6) Apply the silicon pads along the bottom edge back of the board and along the molding strip.
At this point the board is completed.  However, I decided to make an integrated cover to protect the board (and me).  I happened to have a large piece of upholstery leather that I screwed to the top edge of the board. I sewed a piece of elastic to the bottom that keeps it in place.  When I am using the board, I just roll/fold this back.  Canvas instead of leather would do a good job, too.

Cover showing how I attached the elastic band to the wrong side bottom.

Needed Accessories:

Along with the board you also need at least:

1) The above mentioned sanded and varnished dowel rods
2) A heavy duty utility brush is the best thing I have found to brush the fiber into the cloth as well as to clean the board.
3) A flicker – I like the dog slicker I bought better than a regular carding flicker.  The tines are softer.  This helps further straighten fibers and aids in removing the blended fiber during rolag construction.

I got mine at Pet Smart.  They are called Slickers.  About 10$

How to use:  (There are several very good videos showing blending board use on YouTube)

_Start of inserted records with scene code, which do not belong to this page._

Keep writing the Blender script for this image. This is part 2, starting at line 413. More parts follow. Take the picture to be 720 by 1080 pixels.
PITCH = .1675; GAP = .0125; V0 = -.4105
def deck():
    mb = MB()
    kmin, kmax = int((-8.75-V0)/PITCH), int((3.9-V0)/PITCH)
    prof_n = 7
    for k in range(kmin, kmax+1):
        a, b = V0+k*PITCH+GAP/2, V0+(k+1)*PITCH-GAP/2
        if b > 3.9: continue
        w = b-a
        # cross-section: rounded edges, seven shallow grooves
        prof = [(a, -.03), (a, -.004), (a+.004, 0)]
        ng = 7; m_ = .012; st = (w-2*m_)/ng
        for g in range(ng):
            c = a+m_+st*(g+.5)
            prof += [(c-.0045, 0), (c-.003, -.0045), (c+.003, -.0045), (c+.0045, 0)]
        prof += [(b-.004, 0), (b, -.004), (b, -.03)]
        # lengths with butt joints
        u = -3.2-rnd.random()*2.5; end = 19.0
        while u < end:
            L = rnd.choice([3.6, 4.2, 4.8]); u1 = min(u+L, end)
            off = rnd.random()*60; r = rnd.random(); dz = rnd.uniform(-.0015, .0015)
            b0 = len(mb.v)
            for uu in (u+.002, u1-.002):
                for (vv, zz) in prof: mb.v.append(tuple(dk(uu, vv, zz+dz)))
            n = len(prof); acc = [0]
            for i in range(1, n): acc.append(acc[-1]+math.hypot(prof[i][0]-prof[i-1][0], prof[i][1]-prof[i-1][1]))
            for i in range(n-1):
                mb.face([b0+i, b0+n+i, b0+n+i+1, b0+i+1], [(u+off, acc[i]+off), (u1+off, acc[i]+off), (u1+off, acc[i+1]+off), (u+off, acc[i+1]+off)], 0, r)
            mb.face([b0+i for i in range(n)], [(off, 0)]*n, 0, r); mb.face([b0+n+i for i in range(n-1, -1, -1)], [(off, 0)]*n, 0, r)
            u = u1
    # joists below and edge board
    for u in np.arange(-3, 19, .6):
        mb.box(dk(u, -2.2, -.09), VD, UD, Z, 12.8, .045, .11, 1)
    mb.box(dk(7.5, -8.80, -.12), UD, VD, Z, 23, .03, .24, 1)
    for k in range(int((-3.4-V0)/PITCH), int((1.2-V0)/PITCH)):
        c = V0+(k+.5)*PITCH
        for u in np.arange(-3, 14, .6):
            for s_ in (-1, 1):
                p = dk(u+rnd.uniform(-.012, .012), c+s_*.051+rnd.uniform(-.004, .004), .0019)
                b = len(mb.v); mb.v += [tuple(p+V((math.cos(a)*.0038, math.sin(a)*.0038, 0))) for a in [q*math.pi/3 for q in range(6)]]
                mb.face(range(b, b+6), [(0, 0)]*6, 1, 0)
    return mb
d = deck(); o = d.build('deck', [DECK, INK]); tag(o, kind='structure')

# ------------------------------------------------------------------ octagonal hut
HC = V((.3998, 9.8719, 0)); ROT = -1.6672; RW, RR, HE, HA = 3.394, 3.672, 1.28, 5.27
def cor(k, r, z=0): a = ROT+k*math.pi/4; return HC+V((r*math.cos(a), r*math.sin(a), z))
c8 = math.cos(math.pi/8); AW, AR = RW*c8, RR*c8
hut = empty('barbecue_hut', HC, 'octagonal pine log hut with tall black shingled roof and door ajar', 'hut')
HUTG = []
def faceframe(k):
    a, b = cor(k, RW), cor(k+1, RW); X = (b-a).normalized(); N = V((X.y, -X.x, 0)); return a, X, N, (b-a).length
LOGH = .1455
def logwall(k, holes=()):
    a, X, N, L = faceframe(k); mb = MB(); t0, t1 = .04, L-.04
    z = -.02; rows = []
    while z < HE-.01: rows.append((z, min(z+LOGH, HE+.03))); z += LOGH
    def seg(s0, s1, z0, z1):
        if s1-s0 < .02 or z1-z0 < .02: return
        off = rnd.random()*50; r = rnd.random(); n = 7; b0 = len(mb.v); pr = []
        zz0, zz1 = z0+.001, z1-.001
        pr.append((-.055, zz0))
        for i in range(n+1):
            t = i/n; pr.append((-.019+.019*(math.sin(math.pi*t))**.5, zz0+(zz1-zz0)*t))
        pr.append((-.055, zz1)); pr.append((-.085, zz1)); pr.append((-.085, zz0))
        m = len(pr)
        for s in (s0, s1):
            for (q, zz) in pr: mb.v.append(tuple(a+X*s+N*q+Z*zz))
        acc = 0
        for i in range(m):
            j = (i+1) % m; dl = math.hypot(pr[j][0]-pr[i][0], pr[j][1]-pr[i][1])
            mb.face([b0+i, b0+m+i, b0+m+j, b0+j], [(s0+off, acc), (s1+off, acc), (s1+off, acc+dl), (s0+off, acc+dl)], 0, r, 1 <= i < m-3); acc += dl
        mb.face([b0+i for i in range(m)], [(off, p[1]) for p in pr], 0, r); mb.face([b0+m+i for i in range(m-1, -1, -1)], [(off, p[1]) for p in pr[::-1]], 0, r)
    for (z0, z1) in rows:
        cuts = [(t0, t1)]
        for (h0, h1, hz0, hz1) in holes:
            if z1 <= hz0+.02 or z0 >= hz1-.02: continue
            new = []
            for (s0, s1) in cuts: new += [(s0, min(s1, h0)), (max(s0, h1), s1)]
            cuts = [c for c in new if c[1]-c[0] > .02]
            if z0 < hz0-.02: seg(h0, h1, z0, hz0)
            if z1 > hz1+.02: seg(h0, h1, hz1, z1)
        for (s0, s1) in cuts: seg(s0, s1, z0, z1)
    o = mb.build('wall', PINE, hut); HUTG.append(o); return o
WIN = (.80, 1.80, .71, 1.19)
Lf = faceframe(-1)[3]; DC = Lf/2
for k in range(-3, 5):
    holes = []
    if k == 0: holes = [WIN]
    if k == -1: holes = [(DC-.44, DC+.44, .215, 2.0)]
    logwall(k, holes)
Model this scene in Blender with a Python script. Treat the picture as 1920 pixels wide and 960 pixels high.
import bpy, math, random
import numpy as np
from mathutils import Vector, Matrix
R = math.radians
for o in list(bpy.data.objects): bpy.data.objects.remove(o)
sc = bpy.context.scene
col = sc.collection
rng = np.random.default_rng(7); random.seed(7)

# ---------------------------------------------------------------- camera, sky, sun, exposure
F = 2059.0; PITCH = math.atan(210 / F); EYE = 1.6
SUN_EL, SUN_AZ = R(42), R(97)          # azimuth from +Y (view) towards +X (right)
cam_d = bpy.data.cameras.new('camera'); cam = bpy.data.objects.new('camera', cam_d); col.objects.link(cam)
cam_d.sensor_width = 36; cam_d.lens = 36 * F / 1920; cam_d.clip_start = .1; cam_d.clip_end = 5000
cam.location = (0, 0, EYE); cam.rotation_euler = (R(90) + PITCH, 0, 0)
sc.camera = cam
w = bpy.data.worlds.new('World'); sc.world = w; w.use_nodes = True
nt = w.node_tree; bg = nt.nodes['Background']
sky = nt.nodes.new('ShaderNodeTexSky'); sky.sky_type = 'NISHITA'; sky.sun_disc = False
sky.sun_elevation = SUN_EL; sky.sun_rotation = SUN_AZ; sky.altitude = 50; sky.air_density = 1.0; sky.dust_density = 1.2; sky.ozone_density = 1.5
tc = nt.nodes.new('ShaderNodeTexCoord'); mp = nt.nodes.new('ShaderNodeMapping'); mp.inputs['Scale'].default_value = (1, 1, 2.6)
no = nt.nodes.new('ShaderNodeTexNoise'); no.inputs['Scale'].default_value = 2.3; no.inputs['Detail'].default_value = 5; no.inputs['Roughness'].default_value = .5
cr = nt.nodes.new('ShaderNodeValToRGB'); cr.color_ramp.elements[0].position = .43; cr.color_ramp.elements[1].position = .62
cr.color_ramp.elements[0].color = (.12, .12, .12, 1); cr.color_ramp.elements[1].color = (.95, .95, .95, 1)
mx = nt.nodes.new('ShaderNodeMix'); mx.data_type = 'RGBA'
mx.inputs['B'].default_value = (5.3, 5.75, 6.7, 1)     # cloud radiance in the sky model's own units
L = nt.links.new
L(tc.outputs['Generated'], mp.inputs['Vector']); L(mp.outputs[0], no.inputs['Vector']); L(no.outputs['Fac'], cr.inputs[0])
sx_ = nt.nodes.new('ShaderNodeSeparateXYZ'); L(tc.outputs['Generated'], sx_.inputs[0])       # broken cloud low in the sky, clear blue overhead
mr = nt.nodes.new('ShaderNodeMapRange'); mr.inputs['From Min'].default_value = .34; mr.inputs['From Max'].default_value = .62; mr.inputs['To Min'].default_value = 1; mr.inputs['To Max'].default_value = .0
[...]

1) Mount fleece by stroking it onto the cloth from top to bottom.  Thin layers are better.  If mounting stripes of color, make sure there is overlap so there are no holes in the batt.  (The fleece I am using here is residue I pulled off of combs from another project.)


2) Brush this into the cloth using the floor brush and/or flicker.  Add more layers, embellishments, etc.  You can layer fibers side to side or on a diagonal.  If you are making several batts and you want consistency, then sketch out what you are doing and make notes – how much fiber, how wide of a stripe, etc.


3) When the board is fully loaded (up to an ounce seems to work fine), then brush up a beard of fiber along the bottom of the board.  Lay one dowel across this, pull out a little and then roll a half turn.  Lay the second dowel on top and continue pulling and attenuating the batt and then rolling.  Try, however, not to roll too tightly. If the fiber isn’t coming up, nudge it with the flicker. You can detach the rolag at any time or roll up the whole board.  If you make multiple rolags, then your striping will occur more frequently during spinning.  Otherwise, you’ll have a very long repeat.  You also can remove the fiber by rolling across the board diagonally!  (I haven’t tried that yet, just saw it demoed)


4) You can predraft the rolag, if desired.

Here’s a ball of yarn I made from 2 board’s worth of fiber. I pulled 3 rolags off each time. It weighs 35 grams, 85 meters at 14 wpi.  It’s chained plied.




1 comment:

Leah Day said...

This is great! I also got into spinning about a year ago, but instead of jumping from spindle to wheel, I went with an E-spinner - an electric wheel! It's really cool and I love that it doesn't take up tons of space. I love your tutorial for a blending board - thanks!